Зачем понадобились Кот Котович и все представление? Хотел себя показать! Это в неполных-то два с половиной года. Почти тогда же выяснилось (но этот эпизод я знаю по рассказам тещи), что Женя не только осознавал свое двуязычие, но и козырял им. Он бегал среди детей и кричал: «Car значит „машина“, lorry значит „грузовик“», – и тому подобное (тогда мы еще говорили lorry, а не truck). В маленьком ребенке мы узнаём себя, часто в пародийном качестве. Жене исполнилось шестнадцать месяцев, когда Ника подарила ему новую рубашку.
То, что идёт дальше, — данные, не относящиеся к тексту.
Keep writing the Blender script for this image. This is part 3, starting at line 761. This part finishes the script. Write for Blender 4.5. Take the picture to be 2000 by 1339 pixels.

Он откровенно ликовал и не хотел ее снимать. Вероятно, и в Никиной сорочке, и в других предметах нашей одежды имелось нечто, отвечавшее его эстетическим потребностям.
Дети немыслимы без любимых игрушек, и не всегда ясно, почему именно на них пал выбор. У Жени сразу за той сорочкой шла шапочка с помпоном. Он его все время нюхал, наверно, принимая за цветок (а к живым цветам долгое время оставался равнодушен, предпочитая листья и неказистые былинки), и всем совал под нос. Мы тоже нюхали и восхищались, так как без сопереживания он не мог прожить ни секунды. В ту пору он обожал взять какой-нибудь предмет и нес его показывать. Если никакой реакции не следовало, он призывно орал. Если я говорил: «Но, Женя, так ведь это твоя рыбка», – он крякал с интонацией, которая совершенно ясно расшифровывалась как: «А ты-то что подумал? Конечно, рыбка».